● **TASK GOAL**: Give, as a bare number, the count of lines that contain the word "bevel".

● **DATA**:

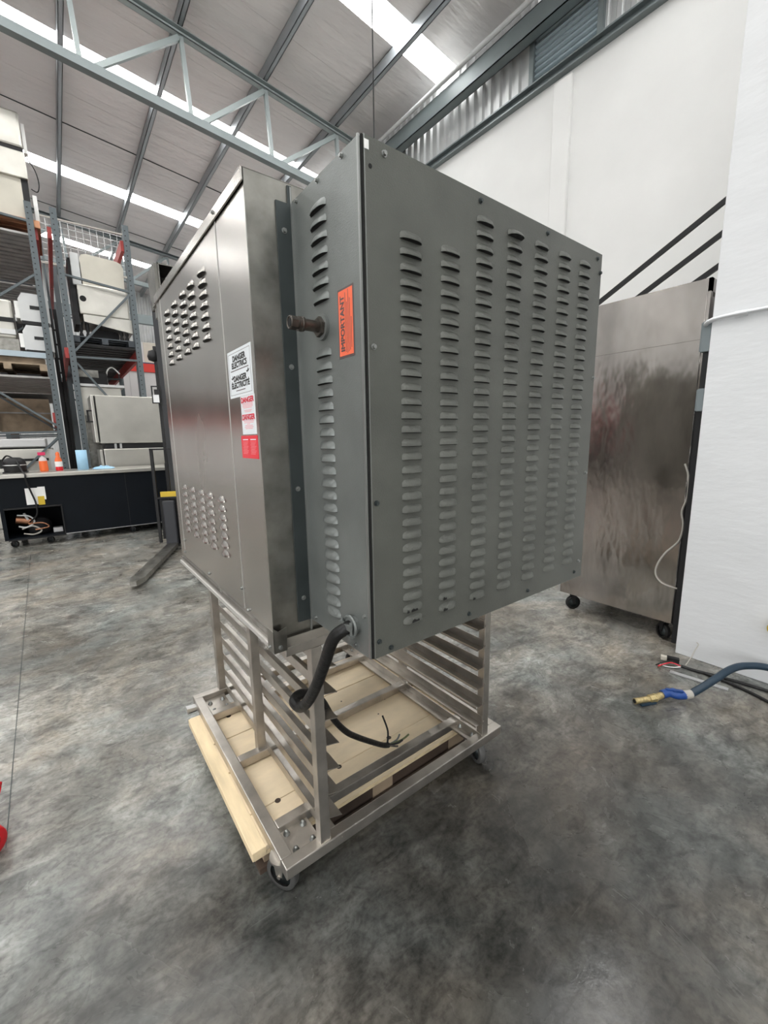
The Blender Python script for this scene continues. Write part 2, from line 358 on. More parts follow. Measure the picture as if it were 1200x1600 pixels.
def truss(y, label, M):
    t = thing('roof_truss', label, 'truss', (5.3, y, 6.2))
    zt = lambda x: roofz(x)-.27; zb = lambda x: 6.50-.098*(x+.41)
    x0, x1 = -6.5, 5.35
    mb = MB(); channel(mb, (x0, y, zt(x0)), (x1, y, zt(x1)), .10, .11); mb.build('top_chord', M, t)
    mb = MB(); mb.bar((x0, y, zb(x0)+.03), (x1, y, zb(x1)+.03), .12, .12); mb.build('bottom_chord', BLUEG, t)
    xs = [4.52, 3.10, 1.76, .33, -1.05, -2.45, -3.85, -5.25]
    for i, x in enumerate(xs):
        MB().bar((x, y, zt(x)-.06), (x+.06, y, zb(x)+.08), .06, .06, up=(0, 1, 0)).build('vertical_web', M, t)
        if i+1 < len(xs):
            x2 = xs[i+1]+.24
            MB().bar((x-.03, y, zt(x)-.08), (x2, y, zb(x2)+.08), .07, .06, up=(0, 1, 0)).build('diagonal_web', M, t)
truss(7.2, 'pale blue-grey roof truss crossing above the grey oven, the nearer of the two', BLUEL)
truss(15.5, 'far roof truss crossing behind the storage racks', BLUEG)
tag(MB().cyl((2.30, 3.0, roofz(2.3)), (2.28, 3.0, 3.3), .006, 8).build('hanging_wire', DARK), 'thin dark wire hanging from the roof above the grey box', 'wire')

# ============================================================ OVEN
ov = thing('convection_oven', 'stainless oven with a louvred grey rear box, standing on a tray rack', 'oven', (0, .27, .777))
X = (1, 0, 0); Y = (0, 1, 0); Z = (0, 0, 1); NX = (-1, 0, 0); NY = (0, -1, 0)
body = bx('body', (-.105, .274, .800, .975, 1.262, 1.858), STEELB, ov, bevel=.002)
# left flank in three sheets
pan = MB(); pan.box(-.1085, .480, .818, -.105, 1.190, 1.832, 0)
for yc in (.619, .741, .845, .964, 1.085):
    for k in range(7):
        pan.louver((-.1085, yc+.031, 1.752-k*.0288), NY, Z, NX, .060, .019, .010)
        pan.louver((-.1085, yc+.031-.006, 1.117-k*.0283), NY, Z, NX, .060, .019, .010)
sp = pan.build('side_panel', [STEEL, BLACK], ov)
corner = MB(); corner.box(-.108, .274, .818, -.105, .474, 1.834); corner.box(-.108, .271, .818, -.1045, .276, 1.834, 1)
corner.build('corner_panel', [STEEL, EDGE], ov)
mb = MB(); mb.box(-.108, 1.194, .818, -.105, 1.262, 1.834); mb.build('front_strip', STEEL, ov)
bx('panel_seam', (-.1092, .476, .82, -.1062, .4785, 1.832), EDGE, ov); bx('panel_seam', (-.1092, 1.190, .85, -.1062, 1.193, 1.832), EDGE, ov)
cap = MB(); cap.box(-.114, .272, 1.8585, .985, 1.27, 1.8605); cap.box(-.114, .270, 1.832, -.1105, 1.27, 1.8585)
cap.build('top_cap', STEEL, ov, bevel=.001)
# grime and curl on the top rear corner
fl = MB(); fl.box(-.1045, .2665, .8, -.104, .274, 1.832)
rb = MB(); rb.box(-.1085, .2705, .808, .972, .274, 1.857); rb.build('rear_sheet', STEELB, ov)
# bottom rail
br = MB(); br.box(-.113, .262, .786, -.085, 1.27, .803); br.box(-.117, .262, .778, -.111, 1.27, .789, 1); br.box(-.113, .258, .777, .97, .274, .803)
br.build('base_rail', [STEEL, EDGE], ov)
cb = MB(); cb.prism([(0, 0), (.034, 0), (.036, .062), (.014, .055), (0, .066)], (-.1165, .255, .774), X, Z, NY, .0025); cb.box(-.1175, .2525, .774, -.1155, .29, .832)
cb = cb.build('corner_bracket', STEELB, ov)
def screw(parent, p, nrm, r=.0065, M=SCREW, washer=True, hexn=6):
    r *= .72
    p = Vector(p); nrm = Vector(nrm); mb = MB()
    if washer: mb.cyl(p, p+nrm*.0012, r*1.35, 14)
    mb.cyl(p+nrm*.001, p+nrm*.0055, r, hexn, r2=r*.9, sm=False)
    return mb.build('screw', M, parent)
for y, z in ((1.179, .893), (.834, .835), (.485, .879), (.446, .825), (1.195, .839), (.469, 1.848)): screw(ov, (-.113 if z > 1.8 else -.1085, y, z), NX, .006)
screw(cb, (-.100, .2525, .787), NY, .006); screw(cb, (-.1175, .275, .786), NX, .005)
# dark flange between the two boxes
fg = MB(); fg.box(-.041, .266, .832, -.006, .272, 1.815)
fg.box(-.012, .2665, 1.815, -.002, .272, 1.852)
fg = fg.build('flange', GREYD, ov)
MB().box(-.0065, .2655, .80, -.003, .272, 1.85).build('flange_edge', SCREW, ov)
for z in (1.757, 1.466, 1.178, .895): screw(fg, (-.024, .266, z), NY, .0065)
# flue hood on the front end of the roof
h = MB(); h.box(-.082, 1.30, 1.862, -.077, 1.50, 2.0); h.box(-.082, 1.30, 1.995, .52, 1.50, 2.0); h.box(.515, 1.30, 1.862, .52, 1.50, 2.0); h.box(-.082, 1.495, 1.862, .52, 1.5, 2.0, 1)
h.prism([(0, .0), (.10, .0), (.13, .04), (.15, .145), (0, .145)], (-.082, 1.31, 1.855), Y, Z, NX, .012)
h.box(-.07, 1.34, 1.87, .51, 1.49, 1.875, 1); h.box(-.075, 1.44, 1.865, .513, 1.447, 1.992, 1)
h.box(-.08, 1.262, 1.82, .5, 1.45, 1.865, 0)
h.build('flue_hood', [STEELB, BLACK], ov)
# ---- grey rear box
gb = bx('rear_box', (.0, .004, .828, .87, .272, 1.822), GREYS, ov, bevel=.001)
side = MB(); side.box(-.003, .006, .830, .0, .266, 1.820, 0)
for k in range(7): side.louver((-.003, .180, 1.757-k*.029), NY, Z, NX, .063, .0185, .010)
for k in range(22): side.louver((-.003, .179, 1.4725-k*.02797), NY, Z, NX, .063, .0185, .010)
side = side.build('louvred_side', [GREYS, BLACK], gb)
bp = MB(); bp.box(.006, -.003, .829, .869, .003, 1.823, 0)
for ci, x in enumerate((.086, .197, .307, .417, .528, .638, .744)):
    n = 29 if ci < 2 else 32
    for k in range(n):
        z = .885+.0015*ci+k*.02826-(0.0004*ci if ci < 2 else 0.0004)
        torn = (ci == 3 and k == n-1)
        bp.louver((x, -.003, z), X, Z, NY, .057, .0165, .0095 if not torn else .016)
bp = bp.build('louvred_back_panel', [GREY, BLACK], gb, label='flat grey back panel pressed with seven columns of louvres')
# chipped paint on the lowest louvres
ch = MB()
for x, z, wd in ((.105, .887, .022), (.102, .913, .02), (.204, .887, .014), (.203, .915, .012), (.31, .888, .009), (.09, .913, .006)):
    ch.prism([(0, 0), (wd, .001), (wd*.9, .006), (wd*.6, .004), (wd*.3, .008), (.001, .005)], (x, -.0128, z-.0005), X, Z, NY, .0006)
ch.build('paint_chip', BLACK, bp)
ed = MB(); ed.box(-.0035, .002, .829, .0005, .006, 1.823); ed.box(.0058, -.0035, .829, .0075, -.002, 1.823)
ed.build('box_edge', SCREW, gb)
mb = MB(); mb.box(.0025, -.0005, .829, .0055, .003, 1.823); mb.build('corner_gap', BLACK, gb)
for x, z in ((.051, 1.806), (.318, 1.807), (.58, 1.808), (.842, 1.806), (.019, 1.47), (.862, 1.771), (.861, 1.47), (.018, 1.168), (.018, .866), (.050, .842), (.306, .849), (.562, .850), (.822, .852), (.845, .885), (.853, 1.177)):
    screw(bp, (x, -.003, z), NY, .0062, M=GREYD if (x*1000) % 2 < 1 else SCREW)
mb = MB(); mb.cyl((.019, -.0032, 1.776), (.019, -.0038, 1.776), .004, 10); mb.build('empty_hole', BLACK, bp)
bx('sticker', (.006, -.0042, 1.800, .016, -.003, 1.815), PAPER, bp)
for y, z in ((.148, 1.812), (.241, 1.812), (.055, 1.812), (.241, .843), (.018, .922), (.15, .842), (.056, .842)): screw(side, (-.003, y, z), NX, .0055, M=SCREW)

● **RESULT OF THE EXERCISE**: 3